(A block of data)
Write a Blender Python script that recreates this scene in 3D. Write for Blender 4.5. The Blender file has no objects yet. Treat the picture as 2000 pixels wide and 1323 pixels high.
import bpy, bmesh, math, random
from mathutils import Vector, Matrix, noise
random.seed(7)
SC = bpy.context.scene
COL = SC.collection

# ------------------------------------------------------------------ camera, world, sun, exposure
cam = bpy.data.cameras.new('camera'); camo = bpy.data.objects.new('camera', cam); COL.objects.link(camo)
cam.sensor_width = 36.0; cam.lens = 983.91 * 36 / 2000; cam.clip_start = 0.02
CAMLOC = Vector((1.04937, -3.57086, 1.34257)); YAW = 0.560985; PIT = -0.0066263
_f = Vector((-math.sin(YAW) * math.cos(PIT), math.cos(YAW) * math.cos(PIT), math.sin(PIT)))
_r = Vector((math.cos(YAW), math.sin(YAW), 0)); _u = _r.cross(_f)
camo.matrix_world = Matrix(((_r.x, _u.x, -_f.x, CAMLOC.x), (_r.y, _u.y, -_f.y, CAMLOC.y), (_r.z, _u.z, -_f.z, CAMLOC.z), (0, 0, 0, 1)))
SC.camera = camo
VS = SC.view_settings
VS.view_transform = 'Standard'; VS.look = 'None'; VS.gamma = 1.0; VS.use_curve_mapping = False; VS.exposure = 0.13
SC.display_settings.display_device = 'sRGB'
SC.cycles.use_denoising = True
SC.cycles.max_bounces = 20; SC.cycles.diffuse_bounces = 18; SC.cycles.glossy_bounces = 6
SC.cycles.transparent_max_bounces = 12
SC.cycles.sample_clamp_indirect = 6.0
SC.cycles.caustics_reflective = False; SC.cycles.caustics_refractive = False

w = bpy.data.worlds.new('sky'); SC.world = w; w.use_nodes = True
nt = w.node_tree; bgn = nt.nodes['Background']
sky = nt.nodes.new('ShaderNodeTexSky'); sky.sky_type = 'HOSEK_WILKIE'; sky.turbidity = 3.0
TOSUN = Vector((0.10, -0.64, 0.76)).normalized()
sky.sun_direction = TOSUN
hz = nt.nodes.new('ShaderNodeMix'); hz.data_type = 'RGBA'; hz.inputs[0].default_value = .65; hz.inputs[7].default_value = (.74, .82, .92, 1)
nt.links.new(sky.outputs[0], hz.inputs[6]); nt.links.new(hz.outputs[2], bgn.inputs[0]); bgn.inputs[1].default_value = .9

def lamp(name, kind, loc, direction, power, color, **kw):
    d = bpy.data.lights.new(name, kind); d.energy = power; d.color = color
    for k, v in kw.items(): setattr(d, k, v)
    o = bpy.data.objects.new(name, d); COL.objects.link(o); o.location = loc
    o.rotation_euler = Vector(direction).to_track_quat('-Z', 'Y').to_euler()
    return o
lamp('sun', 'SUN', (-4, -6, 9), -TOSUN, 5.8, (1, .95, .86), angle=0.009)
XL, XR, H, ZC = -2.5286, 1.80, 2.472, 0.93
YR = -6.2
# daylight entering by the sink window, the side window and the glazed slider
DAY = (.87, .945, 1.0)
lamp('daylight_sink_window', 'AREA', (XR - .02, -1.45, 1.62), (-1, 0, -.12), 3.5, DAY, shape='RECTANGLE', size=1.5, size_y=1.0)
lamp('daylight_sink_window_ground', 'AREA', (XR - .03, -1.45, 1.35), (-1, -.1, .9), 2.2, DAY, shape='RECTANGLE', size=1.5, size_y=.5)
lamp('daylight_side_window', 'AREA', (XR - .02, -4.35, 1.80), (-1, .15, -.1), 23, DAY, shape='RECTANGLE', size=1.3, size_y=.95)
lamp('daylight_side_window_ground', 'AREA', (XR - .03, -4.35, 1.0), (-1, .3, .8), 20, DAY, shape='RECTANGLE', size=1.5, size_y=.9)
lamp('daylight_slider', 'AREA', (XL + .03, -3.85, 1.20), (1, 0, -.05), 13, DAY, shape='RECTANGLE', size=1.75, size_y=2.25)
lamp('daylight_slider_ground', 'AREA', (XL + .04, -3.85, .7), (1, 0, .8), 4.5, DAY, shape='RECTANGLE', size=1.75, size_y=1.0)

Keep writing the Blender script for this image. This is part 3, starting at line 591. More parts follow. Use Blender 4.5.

JOB » Each entry above is to be printed again exactly.

TASK OUTPUT »
Write a Blender Python script that recreates this scene in 3D. Write for Blender 4.5. The Blender file has no objects yet. Treat the picture as 2000 pixels wide and 1323 pixels high.
import bpy, bmesh, math, random
from mathutils import Vector, Matrix, noise
random.seed(7)
SC = bpy.context.scene
COL = SC.collection

# ------------------------------------------------------------------ camera, world, sun, exposure
cam = bpy.data.cameras.new('camera'); camo = bpy.data.objects.new('camera', cam); COL.objects.link(camo)
cam.sensor_width = 36.0; cam.lens = 983.91 * 36 / 2000; cam.clip_start = 0.02
CAMLOC = Vector((1.04937, -3.57086, 1.34257)); YAW = 0.560985; PIT = -0.0066263
_f = Vector((-math.sin(YAW) * math.cos(PIT), math.cos(YAW) * math.cos(PIT), math.sin(PIT)))
_r = Vector((math.cos(YAW), math.sin(YAW), 0)); _u = _r.cross(_f)
camo.matrix_world = Matrix(((_r.x, _u.x, -_f.x, CAMLOC.x), (_r.y, _u.y, -_f.y, CAMLOC.y), (_r.z, _u.z, -_f.z, CAMLOC.z), (0, 0, 0, 1)))
SC.camera = camo
VS = SC.view_settings
VS.view_transform = 'Standard'; VS.look = 'None'; VS.gamma = 1.0; VS.use_curve_mapping = False; VS.exposure = 0.13
SC.display_settings.display_device = 'sRGB'
SC.cycles.use_denoising = True
SC.cycles.max_bounces = 20; SC.cycles.diffuse_bounces = 18; SC.cycles.glossy_bounces = 6
SC.cycles.transparent_max_bounces = 12
SC.cycles.sample_clamp_indirect = 6.0
SC.cycles.caustics_reflective = False; SC.cycles.caustics_refractive = False

w = bpy.data.worlds.new('sky'); SC.world = w; w.use_nodes = True
nt = w.node_tree; bgn = nt.nodes['Background']
sky = nt.nodes.new('ShaderNodeTexSky'); sky.sky_type = 'HOSEK_WILKIE'; sky.turbidity = 3.0
TOSUN = Vector((0.10, -0.64, 0.76)).normalized()
sky.sun_direction = TOSUN
hz = nt.nodes.new('ShaderNodeMix'); hz.data_type = 'RGBA'; hz.inputs[0].default_value = .65; hz.inputs[7].default_value = (.74, .82, .92, 1)
nt.links.new(sky.outputs[0], hz.inputs[6]); nt.links.new(hz.outputs[2], bgn.inputs[0]); bgn.inputs[1].default_value = .9

def lamp(name, kind, loc, direction, power, color, **kw):
    d = bpy.data.lights.new(name, kind); d.energy = power; d.color = color
    for k, v in kw.items(): setattr(d, k, v)
    o = bpy.data.objects.new(name, d); COL.objects.link(o); o.location = loc
    o.rotation_euler = Vector(direction).to_track_quat('-Z', 'Y').to_euler()
    return o
lamp('sun', 'SUN', (-4, -6, 9), -TOSUN, 5.8, (1, .95, .86), angle=0.009)
XL, XR, H, ZC = -2.5286, 1.80, 2.472, 0.93
YR = -6.2
# daylight entering by the sink window, the side window and the glazed slider
DAY = (.87, .945, 1.0)
lamp('daylight_sink_window', 'AREA', (XR - .02, -1.45, 1.62), (-1, 0, -.12), 3.5, DAY, shape='RECTANGLE', size=1.5, size_y=1.0)
lamp('daylight_sink_window_ground', 'AREA', (XR - .03, -1.45, 1.35), (-1, -.1, .9), 2.2, DAY, shape='RECTANGLE', size=1.5, size_y=.5)
lamp('daylight_side_window', 'AREA', (XR - .02, -4.35, 1.80), (-1, .15, -.1), 23, DAY, shape='RECTANGLE', size=1.3, size_y=.95)
lamp('daylight_side_window_ground', 'AREA', (XR - .03, -4.35, 1.0), (-1, .3, .8), 20, DAY, shape='RECTANGLE', size=1.5, size_y=.9)
lamp('daylight_slider', 'AREA', (XL + .03, -3.85, 1.20), (1, 0, -.05), 13, DAY, shape='RECTANGLE', size=1.75, size_y=2.25)
lamp('daylight_slider_ground', 'AREA', (XL + .04, -3.85, .7), (1, 0, .8), 4.5, DAY, shape='RECTANGLE', size=1.75, size_y=1.0)

Keep writing the Blender script for this image. This is part 3, starting at line 591. More parts follow. Use Blender 4.5.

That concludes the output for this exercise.